* [Brief]: Your task is to reproduce, verbatim and without pictures, the lines from the opening of the listing through the line containing "tag(kb.build('kerb', M['kerb']), kind='structure')".
──────────
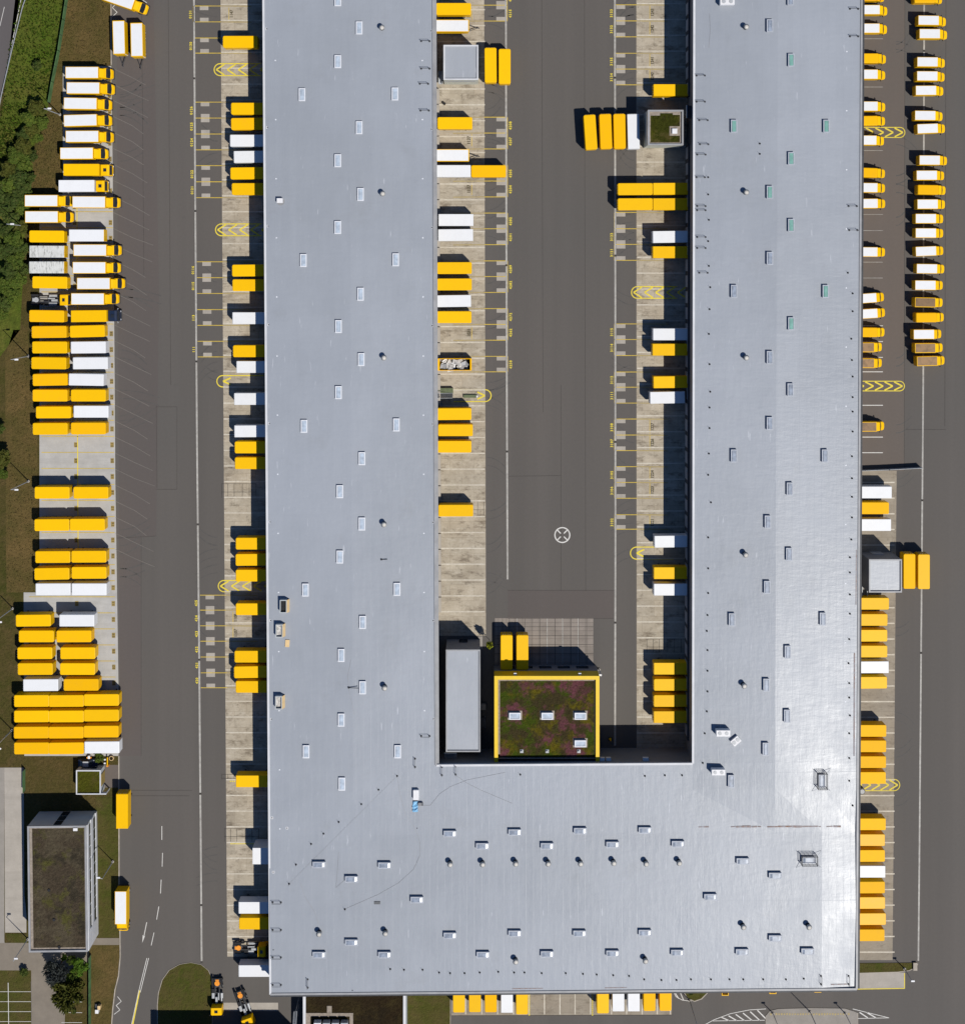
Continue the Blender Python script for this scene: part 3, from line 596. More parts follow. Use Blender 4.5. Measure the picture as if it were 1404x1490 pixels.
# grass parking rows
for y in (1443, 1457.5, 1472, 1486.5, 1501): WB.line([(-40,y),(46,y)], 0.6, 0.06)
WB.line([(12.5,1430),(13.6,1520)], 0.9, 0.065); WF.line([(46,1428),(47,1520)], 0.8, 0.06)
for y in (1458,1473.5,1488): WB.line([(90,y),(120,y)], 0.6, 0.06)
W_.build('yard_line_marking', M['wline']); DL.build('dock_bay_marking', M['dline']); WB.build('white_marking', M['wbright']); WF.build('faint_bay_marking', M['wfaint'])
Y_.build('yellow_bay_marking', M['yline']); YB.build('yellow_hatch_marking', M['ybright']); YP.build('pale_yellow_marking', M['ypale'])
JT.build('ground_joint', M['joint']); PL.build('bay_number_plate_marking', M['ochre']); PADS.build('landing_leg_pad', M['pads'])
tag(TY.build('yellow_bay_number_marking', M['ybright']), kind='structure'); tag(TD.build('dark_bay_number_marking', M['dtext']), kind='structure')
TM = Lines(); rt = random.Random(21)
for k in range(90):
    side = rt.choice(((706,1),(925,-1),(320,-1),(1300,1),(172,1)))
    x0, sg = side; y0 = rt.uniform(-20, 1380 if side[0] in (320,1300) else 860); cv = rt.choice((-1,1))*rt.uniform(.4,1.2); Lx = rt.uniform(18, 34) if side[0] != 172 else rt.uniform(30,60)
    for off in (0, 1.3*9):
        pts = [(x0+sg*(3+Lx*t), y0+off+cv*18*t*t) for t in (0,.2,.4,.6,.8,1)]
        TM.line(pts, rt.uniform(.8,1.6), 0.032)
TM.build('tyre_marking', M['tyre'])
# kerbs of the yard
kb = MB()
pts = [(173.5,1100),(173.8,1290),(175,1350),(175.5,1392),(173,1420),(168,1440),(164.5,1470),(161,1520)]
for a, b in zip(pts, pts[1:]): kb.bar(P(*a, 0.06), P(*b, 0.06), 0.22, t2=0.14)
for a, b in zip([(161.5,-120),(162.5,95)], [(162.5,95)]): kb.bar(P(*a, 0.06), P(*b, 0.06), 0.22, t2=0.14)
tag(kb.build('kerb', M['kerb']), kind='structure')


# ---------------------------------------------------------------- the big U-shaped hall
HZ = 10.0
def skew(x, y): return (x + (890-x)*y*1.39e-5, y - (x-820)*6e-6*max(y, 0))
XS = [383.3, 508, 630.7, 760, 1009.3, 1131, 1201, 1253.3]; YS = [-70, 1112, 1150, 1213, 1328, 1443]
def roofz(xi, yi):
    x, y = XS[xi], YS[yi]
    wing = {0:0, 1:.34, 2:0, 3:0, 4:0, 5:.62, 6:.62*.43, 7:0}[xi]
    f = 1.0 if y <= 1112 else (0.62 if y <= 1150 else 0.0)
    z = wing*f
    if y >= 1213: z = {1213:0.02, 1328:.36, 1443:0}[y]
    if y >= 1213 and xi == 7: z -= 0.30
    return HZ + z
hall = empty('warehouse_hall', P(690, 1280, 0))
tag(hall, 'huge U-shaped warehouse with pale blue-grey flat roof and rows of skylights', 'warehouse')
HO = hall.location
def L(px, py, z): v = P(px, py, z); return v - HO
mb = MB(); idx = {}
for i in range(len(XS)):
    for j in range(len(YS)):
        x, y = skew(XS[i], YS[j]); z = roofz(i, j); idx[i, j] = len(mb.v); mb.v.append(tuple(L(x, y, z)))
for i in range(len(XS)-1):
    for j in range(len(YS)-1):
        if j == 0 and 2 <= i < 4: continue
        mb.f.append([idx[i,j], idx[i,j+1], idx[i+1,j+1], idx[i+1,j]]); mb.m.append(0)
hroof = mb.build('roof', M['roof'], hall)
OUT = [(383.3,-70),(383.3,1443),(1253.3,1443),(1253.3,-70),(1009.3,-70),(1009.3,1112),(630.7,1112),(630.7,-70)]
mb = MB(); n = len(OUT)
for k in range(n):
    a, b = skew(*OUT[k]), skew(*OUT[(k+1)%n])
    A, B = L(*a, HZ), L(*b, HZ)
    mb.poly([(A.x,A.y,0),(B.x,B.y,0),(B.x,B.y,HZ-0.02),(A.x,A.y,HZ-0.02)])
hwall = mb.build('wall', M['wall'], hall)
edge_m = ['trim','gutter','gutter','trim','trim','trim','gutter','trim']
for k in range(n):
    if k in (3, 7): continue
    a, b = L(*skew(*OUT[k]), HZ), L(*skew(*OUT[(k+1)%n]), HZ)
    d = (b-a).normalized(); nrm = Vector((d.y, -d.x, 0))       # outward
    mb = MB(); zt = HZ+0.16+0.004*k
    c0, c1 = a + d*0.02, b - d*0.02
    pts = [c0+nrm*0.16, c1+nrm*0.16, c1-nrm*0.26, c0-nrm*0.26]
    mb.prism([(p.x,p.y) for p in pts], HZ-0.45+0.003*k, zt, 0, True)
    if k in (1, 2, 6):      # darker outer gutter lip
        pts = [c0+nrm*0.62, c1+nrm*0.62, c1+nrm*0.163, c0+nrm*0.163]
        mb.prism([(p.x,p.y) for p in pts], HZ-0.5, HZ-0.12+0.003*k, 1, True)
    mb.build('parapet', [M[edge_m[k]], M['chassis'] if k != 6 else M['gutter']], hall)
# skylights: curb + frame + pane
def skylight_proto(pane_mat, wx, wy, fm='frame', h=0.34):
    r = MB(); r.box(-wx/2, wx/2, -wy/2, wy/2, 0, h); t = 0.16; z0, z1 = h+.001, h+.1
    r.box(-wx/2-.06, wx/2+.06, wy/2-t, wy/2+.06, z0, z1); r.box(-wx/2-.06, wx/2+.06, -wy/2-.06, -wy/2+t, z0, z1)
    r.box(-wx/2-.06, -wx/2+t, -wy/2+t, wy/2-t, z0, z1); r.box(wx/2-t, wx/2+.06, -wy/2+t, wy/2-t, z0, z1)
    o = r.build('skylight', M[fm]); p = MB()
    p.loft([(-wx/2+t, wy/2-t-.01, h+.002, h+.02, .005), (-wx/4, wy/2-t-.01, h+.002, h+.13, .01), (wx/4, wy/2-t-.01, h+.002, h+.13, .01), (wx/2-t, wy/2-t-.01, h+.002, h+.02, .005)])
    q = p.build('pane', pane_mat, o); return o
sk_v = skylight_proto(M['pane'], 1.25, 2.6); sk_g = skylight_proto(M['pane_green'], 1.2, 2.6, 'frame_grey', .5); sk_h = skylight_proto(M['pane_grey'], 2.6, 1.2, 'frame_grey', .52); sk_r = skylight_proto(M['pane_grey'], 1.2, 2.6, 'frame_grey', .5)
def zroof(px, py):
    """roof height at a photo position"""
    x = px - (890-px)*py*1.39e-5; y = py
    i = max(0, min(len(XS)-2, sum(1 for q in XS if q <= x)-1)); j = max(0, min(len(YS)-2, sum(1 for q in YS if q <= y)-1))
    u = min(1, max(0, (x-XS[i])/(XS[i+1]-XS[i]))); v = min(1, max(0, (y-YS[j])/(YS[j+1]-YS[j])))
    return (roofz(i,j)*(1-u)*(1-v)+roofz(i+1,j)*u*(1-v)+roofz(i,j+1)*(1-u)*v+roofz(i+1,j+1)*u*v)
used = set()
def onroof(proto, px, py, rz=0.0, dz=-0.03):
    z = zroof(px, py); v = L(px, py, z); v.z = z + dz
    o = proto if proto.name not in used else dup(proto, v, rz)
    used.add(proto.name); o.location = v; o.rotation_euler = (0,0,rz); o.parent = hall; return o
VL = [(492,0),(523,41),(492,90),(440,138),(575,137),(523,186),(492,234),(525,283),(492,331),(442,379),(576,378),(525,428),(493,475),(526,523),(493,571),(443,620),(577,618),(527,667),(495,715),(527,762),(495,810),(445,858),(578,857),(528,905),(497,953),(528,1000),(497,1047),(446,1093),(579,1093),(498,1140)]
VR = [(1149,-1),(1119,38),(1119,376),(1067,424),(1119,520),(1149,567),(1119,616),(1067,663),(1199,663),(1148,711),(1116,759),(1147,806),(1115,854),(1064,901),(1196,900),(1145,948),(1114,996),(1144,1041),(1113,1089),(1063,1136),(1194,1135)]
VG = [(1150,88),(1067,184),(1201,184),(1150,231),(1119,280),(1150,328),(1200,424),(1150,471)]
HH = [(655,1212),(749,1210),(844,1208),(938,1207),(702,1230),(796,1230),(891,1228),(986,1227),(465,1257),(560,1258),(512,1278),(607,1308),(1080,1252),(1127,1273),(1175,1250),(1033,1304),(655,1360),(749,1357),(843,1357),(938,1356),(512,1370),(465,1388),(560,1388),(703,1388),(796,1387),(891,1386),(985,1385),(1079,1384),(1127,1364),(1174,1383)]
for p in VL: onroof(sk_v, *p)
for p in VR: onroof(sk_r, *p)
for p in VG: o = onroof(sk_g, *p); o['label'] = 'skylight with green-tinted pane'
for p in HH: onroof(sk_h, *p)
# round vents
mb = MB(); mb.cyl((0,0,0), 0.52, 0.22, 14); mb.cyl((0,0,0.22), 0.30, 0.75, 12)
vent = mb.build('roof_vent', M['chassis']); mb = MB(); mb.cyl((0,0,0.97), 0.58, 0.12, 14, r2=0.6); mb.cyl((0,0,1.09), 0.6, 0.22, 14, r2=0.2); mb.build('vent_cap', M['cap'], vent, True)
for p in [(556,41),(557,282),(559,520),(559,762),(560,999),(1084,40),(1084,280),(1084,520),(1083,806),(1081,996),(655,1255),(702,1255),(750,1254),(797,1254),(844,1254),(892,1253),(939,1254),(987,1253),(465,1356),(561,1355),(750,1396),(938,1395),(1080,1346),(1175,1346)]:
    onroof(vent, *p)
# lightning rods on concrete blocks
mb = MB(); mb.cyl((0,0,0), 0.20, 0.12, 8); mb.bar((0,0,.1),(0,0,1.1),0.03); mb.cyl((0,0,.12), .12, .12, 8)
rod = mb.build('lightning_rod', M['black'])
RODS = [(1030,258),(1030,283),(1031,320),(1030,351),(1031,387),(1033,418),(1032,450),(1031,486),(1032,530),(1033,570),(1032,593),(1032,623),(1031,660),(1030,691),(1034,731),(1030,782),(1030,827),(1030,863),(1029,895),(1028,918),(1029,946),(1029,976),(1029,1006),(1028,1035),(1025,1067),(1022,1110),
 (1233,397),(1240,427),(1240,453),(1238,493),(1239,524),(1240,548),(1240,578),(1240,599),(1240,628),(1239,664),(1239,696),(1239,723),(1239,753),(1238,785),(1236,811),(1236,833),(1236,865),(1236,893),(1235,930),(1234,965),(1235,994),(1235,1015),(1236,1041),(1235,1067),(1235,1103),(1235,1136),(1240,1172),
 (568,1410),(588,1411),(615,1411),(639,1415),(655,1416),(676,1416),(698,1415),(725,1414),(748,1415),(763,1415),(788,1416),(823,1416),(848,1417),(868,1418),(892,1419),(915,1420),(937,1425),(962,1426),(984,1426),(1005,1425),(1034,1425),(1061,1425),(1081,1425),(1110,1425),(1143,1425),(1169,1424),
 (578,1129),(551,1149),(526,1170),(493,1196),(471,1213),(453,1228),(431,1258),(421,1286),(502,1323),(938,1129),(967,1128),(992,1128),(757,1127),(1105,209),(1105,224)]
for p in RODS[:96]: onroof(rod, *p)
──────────
* [Result for this task]:
Continue the Blender Python script for this scene: part 3, from line 596. More parts follow. Use Blender 4.5. Measure the picture as if it were 1404x1490 pixels.
# grass parking rows
for y in (1443, 1457.5, 1472, 1486.5, 1501): WB.line([(-40,y),(46,y)], 0.6, 0.06)
WB.line([(12.5,1430),(13.6,1520)], 0.9, 0.065); WF.line([(46,1428),(47,1520)], 0.8, 0.06)
for y in (1458,1473.5,1488): WB.line([(90,y),(120,y)], 0.6, 0.06)
W_.build('yard_line_marking', M['wline']); DL.build('dock_bay_marking', M['dline']); WB.build('white_marking', M['wbright']); WF.build('faint_bay_marking', M['wfaint'])
Y_.build('yellow_bay_marking', M['yline']); YB.build('yellow_hatch_marking', M['ybright']); YP.build('pale_yellow_marking', M['ypale'])
JT.build('ground_joint', M['joint']); PL.build('bay_number_plate_marking', M['ochre']); PADS.build('landing_leg_pad', M['pads'])
tag(TY.build('yellow_bay_number_marking', M['ybright']), kind='structure'); tag(TD.build('dark_bay_number_marking', M['dtext']), kind='structure')
TM = Lines(); rt = random.Random(21)
for k in range(90):
    side = rt.choice(((706,1),(925,-1),(320,-1),(1300,1),(172,1)))
    x0, sg = side; y0 = rt.uniform(-20, 1380 if side[0] in (320,1300) else 860); cv = rt.choice((-1,1))*rt.uniform(.4,1.2); Lx = rt.uniform(18, 34) if side[0] != 172 else rt.uniform(30,60)
    for off in (0, 1.3*9):
        pts = [(x0+sg*(3+Lx*t), y0+off+cv*18*t*t) for t in (0,.2,.4,.6,.8,1)]
        TM.line(pts, rt.uniform(.8,1.6), 0.032)
TM.build('tyre_marking', M['tyre'])
# kerbs of the yard
kb = MB()
pts = [(173.5,1100),(173.8,1290),(175,1350),(175.5,1392),(173,1420),(168,1440),(164.5,1470),(161,1520)]
for a, b in zip(pts, pts[1:]): kb.bar(P(*a, 0.06), P(*b, 0.06), 0.22, t2=0.14)
for a, b in zip([(161.5,-120),(162.5,95)], [(162.5,95)]): kb.bar(P(*a, 0.06), P(*b, 0.06), 0.22, t2=0.14)
tag(kb.build('kerb', M['kerb']), kind='structure')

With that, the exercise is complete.